Borneo: New blockades as Penan resist loggers with blowpipes

27/08/09

Twelve villages in Borneo have joined forces to try and stop the encroachment of logging and plantation companies into their ancestral lands.

This ongoing saga, which we reported on earlier this month, has come to typify the brave efforts of marginalised people trying to protect, what they feel, is rightfully theirs.

According to Survival International, who champion the rights of indigenous people around the world, journalists covering the unfolding events were taken away under the watchful muzzles of machine guns while the Penan tried to hold back the trucks armed with little more than blowpipes.

picture of native people armed with blow pipes trying to block logging lorry

Penan armed with blowpipes blockade a road as Shin Yang logging trucks approach

Photo courtesy of Survival International

Hundreds of Penan have blocked roads at three new locations in the interior of Sarawak, in the Malaysian part of the island of Borneo.

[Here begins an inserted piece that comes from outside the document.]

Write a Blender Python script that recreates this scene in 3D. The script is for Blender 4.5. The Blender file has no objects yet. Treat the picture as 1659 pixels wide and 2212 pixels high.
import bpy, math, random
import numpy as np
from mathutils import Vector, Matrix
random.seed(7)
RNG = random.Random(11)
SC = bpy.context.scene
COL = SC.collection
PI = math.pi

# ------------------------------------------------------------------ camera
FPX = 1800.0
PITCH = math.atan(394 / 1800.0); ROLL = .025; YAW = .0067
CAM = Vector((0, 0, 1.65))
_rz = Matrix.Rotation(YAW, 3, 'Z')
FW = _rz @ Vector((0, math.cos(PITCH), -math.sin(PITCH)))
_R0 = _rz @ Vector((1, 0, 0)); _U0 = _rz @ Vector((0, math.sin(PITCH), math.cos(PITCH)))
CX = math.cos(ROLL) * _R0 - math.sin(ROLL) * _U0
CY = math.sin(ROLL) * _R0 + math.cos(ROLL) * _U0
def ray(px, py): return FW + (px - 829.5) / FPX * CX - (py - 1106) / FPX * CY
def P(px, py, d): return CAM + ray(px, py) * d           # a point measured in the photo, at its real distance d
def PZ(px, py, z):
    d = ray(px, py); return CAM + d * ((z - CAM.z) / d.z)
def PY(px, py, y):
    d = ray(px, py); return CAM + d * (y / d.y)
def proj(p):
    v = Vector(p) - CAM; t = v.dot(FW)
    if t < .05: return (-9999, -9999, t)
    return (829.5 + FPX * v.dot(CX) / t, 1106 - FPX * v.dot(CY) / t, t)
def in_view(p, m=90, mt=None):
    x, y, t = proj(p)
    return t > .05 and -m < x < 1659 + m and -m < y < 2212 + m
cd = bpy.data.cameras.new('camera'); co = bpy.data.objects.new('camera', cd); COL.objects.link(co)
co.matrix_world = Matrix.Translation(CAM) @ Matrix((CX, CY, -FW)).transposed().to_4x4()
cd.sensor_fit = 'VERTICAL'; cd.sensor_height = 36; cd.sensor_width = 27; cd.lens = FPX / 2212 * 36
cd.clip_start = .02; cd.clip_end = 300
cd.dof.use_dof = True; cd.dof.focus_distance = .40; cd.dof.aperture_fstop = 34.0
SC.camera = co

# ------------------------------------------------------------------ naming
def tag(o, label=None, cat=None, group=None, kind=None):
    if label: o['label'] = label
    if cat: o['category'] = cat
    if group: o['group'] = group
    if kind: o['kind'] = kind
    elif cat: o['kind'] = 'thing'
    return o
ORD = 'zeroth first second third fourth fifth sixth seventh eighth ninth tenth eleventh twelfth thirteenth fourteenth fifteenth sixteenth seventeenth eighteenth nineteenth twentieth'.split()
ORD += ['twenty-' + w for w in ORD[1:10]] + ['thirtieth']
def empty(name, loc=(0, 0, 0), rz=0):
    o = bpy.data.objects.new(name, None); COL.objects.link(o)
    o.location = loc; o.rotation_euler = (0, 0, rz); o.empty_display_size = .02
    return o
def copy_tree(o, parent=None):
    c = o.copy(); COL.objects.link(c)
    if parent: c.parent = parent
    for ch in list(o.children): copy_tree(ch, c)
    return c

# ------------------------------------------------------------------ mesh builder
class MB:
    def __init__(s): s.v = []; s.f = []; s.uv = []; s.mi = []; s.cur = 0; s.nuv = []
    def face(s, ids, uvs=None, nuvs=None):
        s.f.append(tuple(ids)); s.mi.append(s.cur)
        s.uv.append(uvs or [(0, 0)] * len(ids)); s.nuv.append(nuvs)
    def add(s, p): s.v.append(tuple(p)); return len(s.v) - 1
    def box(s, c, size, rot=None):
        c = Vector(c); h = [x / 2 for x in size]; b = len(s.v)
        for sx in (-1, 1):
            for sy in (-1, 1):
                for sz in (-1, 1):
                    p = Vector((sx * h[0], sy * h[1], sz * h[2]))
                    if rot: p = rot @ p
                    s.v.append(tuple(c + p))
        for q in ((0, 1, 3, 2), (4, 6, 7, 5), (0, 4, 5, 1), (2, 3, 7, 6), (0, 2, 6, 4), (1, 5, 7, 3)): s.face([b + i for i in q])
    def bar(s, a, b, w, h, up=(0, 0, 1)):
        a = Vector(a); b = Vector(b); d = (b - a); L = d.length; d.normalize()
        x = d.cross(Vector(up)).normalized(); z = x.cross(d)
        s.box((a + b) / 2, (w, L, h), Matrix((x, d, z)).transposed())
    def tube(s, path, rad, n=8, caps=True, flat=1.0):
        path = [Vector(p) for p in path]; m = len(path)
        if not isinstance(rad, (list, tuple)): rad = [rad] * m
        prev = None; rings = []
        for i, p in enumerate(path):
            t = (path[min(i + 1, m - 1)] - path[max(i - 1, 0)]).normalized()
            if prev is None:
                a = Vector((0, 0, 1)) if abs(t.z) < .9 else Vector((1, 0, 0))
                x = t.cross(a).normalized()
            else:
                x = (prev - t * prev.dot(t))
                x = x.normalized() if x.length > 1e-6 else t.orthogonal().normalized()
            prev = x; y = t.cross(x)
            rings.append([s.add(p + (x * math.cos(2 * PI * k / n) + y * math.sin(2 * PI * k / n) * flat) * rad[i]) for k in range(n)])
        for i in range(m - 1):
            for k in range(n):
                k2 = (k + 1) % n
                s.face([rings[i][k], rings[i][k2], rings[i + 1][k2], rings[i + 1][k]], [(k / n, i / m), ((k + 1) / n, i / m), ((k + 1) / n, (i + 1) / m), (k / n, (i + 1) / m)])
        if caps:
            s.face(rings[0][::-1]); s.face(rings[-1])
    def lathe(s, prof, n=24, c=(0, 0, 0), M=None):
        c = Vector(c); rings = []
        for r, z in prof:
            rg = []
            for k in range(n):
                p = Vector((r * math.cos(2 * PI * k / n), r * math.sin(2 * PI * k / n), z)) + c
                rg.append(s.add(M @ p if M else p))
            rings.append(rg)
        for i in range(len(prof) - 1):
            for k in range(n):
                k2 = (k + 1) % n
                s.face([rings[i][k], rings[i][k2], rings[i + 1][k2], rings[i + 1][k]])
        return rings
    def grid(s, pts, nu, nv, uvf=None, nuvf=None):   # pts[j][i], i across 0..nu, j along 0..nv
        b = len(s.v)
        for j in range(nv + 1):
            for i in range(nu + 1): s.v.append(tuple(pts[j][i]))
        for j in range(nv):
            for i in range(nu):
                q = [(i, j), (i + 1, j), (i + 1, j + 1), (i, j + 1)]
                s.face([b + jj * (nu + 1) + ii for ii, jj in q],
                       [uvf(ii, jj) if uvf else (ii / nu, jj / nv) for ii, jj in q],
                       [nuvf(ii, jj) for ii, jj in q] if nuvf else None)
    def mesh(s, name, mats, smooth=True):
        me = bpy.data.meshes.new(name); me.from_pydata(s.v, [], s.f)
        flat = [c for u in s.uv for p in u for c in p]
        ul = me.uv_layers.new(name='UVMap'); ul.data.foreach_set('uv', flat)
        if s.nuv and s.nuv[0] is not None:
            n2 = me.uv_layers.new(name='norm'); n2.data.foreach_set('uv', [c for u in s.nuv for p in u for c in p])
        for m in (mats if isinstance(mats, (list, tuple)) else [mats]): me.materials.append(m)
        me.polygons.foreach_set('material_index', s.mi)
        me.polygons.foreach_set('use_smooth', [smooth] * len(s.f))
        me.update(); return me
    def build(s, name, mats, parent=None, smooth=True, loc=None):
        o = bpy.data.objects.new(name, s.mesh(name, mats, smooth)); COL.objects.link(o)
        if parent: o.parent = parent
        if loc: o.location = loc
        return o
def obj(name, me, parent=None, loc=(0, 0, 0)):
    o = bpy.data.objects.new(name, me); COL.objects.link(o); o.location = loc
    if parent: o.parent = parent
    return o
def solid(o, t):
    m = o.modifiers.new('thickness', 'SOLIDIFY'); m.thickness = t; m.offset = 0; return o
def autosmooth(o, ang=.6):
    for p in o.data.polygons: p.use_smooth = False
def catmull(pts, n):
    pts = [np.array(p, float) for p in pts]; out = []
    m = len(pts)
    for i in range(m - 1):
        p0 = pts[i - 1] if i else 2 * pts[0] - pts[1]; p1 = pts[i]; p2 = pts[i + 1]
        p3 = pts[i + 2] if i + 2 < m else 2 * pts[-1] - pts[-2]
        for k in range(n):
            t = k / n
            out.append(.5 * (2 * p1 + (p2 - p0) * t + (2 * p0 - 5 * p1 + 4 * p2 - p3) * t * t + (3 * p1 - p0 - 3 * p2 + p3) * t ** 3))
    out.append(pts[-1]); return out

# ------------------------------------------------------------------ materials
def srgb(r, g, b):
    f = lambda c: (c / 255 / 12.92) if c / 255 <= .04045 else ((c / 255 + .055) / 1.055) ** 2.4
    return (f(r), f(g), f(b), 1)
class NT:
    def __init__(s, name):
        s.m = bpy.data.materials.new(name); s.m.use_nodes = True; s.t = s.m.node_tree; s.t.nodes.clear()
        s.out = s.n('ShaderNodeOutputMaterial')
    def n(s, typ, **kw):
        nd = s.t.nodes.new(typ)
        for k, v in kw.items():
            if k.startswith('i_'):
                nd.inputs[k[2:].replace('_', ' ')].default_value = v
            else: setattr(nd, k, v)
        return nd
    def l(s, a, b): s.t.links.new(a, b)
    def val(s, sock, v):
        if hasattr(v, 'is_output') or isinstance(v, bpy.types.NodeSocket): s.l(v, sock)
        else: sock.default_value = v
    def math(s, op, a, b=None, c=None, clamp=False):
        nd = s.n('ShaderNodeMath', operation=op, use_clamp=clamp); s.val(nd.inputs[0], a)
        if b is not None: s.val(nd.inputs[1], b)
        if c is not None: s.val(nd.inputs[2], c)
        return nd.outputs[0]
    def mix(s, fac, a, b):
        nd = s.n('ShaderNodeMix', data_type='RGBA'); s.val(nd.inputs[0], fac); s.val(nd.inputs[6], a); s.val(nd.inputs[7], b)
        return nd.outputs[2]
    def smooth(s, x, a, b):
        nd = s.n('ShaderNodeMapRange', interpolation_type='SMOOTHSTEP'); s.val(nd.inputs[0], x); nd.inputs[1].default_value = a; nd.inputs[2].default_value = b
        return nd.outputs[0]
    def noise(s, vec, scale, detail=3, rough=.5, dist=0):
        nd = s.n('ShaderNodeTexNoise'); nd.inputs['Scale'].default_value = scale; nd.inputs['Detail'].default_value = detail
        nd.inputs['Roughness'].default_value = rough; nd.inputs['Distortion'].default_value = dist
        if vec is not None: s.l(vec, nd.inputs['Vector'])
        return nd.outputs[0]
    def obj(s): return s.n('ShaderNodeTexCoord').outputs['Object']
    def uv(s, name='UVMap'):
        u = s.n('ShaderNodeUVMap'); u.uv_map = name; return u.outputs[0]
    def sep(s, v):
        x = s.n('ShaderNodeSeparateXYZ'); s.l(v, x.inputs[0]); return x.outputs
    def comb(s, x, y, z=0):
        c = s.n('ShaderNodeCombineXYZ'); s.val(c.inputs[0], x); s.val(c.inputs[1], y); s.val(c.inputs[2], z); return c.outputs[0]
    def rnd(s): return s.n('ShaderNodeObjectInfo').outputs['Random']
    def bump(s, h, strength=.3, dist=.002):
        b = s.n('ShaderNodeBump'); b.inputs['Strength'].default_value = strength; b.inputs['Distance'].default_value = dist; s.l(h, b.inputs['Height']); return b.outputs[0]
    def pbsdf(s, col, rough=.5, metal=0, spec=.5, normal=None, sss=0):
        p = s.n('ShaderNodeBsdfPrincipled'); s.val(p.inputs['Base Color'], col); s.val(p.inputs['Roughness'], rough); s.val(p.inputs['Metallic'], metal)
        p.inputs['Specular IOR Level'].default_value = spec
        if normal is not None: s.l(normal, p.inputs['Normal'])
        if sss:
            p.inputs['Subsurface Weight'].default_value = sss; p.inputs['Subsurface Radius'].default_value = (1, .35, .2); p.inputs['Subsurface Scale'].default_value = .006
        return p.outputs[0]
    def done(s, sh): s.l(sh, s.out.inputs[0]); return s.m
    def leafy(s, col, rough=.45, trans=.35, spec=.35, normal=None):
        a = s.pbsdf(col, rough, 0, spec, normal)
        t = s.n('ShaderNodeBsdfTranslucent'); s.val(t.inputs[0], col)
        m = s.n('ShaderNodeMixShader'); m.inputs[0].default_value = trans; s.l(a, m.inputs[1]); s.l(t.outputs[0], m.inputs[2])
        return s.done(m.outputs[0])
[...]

The protestors are demanding an end to logging and plantations on their land without consent and recognition of their land ownership rights.

"They told us earlier this month they were coming to plant palm oil, and I said if you do we will blockade," said Alah Beling, leader of one of the Penan villages.

"They told us we don't have any rights to the land, that they have the licence to plant here. I felt very angry - how can they say we have no right to this land where our ancestors have lived for generations?"

BBC TV presenter Bruce Parry visited the Penan for his popular series, "Tribe". One Penan told him: "It's not true that we do not want progress. Not the progress where logging companies move on to the land. What we want is real progress. What we want is land rights first of all."

Sadly, all of this activity is deemed legal and, further, has the full support of the government. But, this is not a new fight for the Penan. They have been battling the crippling bureaucracy that is depriving them of the fundamentals of their existence - food, shelter and clean water - for over 20 years. The problem has escalated in recent years with the surge in the palm oil plantations that produce the vegetable oil found in processed foods and cosmetics around the world.

The blockades are aimed at forcing the Malaysian timber companies Samling, Interhill, Rimbunan Hijau and KTS to end their activities on the Penan's land without the tribe's consent. One of the earlier blockades, mounted in June at the settlementof Ba Marong, resulted in the withdrawal of a KTS subsidiary from the area, but the Penan fear their return.

In another area the notorious company Samling is advancing on an area of forest that has never been logged. Observers say the road built by the company is likely to reach the remote Ba Jawi region within weeks.

Survival International's director Stephen Corry said: "The logging and plantation companies are preventing the Penan from being able to feed their children. It's no wonder they're taking to the barricades. Penan in some areas are currently receiving food aid - before the loggers arrived, they would never have needed such hand-outs. The Malaysian government must recognise that this land is theirs and stop sanctioning its destruction."